The Thatcherite precedent, however, may be misleading. Anyone who has lived in Sweden knows that the social values of co-operation, equality, solidarity and fairness are far more deeply rooted in its culture than in Britain’s – though you can still find them there too. As well as this, it is difficult to see such a minority ideology as Thatcher’s taking over in a country like Sweden. There are some pretty fierce free marketists on the Swedish Right – together with disciplinarians like the Folkpartiet leader, and even a number of Christian Democrats (another Alliance partner) who want to get mothers back in the home to look after their children. But none of them is likely to be in a position to hijack the national agenda as Thatcher did. Proportional representation, and pre-mixed coalitions, will see to that. This is a genuine democracy, remember.
That may be the best hope we have that Swedish socialism will survive, in some form, even after the widely anticipated Centre-Right victory on 19 September. I hope so; and not only as a part-time Swedish resident. The world needs some social democracies to survive the present global trend, if only to show that there are alternatives: that it is possible, for example, to combine individual freedom with solidarity and collectivity, and prosperity with class and gender equality; and so to act again as a ‘Model’, when – perhaps – global free marketism falters or implodes. Sweden is currently the best we have.

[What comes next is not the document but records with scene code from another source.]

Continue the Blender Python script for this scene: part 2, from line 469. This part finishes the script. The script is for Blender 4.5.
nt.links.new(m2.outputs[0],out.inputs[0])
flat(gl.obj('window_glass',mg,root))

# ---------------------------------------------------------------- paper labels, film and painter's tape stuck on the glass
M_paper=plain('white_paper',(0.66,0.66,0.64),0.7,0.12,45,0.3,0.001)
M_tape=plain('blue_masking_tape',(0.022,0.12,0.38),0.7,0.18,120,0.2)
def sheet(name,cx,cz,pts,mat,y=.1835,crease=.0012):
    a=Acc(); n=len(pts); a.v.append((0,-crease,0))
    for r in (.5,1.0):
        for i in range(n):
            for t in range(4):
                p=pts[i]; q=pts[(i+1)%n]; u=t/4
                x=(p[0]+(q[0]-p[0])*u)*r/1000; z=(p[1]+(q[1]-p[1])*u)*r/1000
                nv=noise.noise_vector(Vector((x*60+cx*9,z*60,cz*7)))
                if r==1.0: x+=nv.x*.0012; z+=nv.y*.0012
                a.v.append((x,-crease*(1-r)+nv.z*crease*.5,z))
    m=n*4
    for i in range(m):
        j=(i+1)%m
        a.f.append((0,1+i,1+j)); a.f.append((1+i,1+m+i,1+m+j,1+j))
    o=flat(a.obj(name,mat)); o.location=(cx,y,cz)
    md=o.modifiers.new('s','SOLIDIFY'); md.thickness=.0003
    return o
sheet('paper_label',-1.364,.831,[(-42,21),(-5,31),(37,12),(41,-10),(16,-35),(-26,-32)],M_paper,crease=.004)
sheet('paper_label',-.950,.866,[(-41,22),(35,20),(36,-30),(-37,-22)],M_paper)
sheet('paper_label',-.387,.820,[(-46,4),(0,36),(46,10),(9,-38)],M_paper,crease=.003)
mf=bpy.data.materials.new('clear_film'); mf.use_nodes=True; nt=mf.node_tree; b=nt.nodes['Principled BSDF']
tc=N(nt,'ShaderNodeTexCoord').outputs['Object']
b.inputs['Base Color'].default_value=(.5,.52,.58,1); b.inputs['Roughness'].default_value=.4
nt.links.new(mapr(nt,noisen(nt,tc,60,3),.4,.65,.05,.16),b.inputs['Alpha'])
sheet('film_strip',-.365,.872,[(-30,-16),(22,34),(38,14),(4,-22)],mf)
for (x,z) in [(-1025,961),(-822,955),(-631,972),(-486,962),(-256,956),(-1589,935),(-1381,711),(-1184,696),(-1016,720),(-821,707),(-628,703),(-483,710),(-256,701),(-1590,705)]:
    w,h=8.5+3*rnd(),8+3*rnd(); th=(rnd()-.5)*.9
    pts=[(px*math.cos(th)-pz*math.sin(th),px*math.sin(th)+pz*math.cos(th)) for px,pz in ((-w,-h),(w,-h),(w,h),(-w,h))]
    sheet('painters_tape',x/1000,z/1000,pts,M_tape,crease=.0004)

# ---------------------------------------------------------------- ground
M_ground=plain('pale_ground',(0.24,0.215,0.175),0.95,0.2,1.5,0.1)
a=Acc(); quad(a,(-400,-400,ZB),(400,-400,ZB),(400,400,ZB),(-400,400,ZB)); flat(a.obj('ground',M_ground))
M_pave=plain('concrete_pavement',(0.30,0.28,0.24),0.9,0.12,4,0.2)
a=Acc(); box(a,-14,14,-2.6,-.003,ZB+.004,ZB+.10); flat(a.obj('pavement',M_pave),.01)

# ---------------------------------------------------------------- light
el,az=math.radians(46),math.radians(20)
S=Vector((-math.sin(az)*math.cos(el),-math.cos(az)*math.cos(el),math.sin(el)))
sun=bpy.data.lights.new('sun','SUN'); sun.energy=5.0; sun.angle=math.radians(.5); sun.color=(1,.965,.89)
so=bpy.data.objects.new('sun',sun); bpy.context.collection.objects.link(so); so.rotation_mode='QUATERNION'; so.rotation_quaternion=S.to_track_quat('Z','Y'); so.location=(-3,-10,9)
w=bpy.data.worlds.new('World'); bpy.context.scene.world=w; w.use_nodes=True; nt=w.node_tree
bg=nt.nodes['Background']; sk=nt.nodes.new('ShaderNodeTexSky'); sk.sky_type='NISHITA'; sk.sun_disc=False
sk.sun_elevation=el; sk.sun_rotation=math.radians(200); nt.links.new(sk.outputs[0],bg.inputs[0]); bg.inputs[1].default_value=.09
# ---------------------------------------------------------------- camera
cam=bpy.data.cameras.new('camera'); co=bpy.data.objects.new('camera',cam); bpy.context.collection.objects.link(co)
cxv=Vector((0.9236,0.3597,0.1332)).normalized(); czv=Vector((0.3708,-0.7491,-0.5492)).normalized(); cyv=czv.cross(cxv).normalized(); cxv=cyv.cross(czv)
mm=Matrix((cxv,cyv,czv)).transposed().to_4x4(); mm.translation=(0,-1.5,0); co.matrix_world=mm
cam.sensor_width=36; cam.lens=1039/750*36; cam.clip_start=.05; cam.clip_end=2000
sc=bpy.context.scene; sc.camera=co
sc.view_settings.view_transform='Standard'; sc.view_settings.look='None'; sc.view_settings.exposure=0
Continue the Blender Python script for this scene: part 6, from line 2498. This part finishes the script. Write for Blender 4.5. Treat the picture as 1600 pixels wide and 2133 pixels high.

The left might still just win. Twenty per cent of voters are ‘undecided’. Optimistic Swedish friends remind me that the Social Democrats won last year’s election in Norway, despite some very close pre-election polls. The parties that appear to be doing best in the Swedish polls just now are those that seem to be resisting the neo-liberal tide most convincingly: Vänsterpartiet (mostly ex-Communists, but of the cuddly Swedish sort) and Miljöpartiet (or Greens), junior partners in the Red-Green alliance; and the awful Swedish Democrats. That could presage a late swing; or, if not, be an augury of things to come next time round.
Comments
The Right in Sweden were in for two terms in the '70s (1976 & 1979), but this period actually saw four different governments as the Bourgeois coalitions were very unstable.
As usual, seeing it from the outside Sweden is always portaid as a wonder of prosperity and security. Security yes. Prosperity? If you started a succesful IT-company or were born rich perhaps. For instance, the premium from university studies in Sweden is the lowest among the OECD countries, tied with Denmark--and this is before taxes. And this shows; as soon as the job market picks up, the number of applications to the universities drops like a rock.
So I'm not worried about the scenario portraied here. There is a very strong consensus about eqaul opportunities, gender equality, environment etc. But it's just that there's a limit on how much people are prepared to work and sacrifice in order to uphold that golden uniform distribution--even among swedes.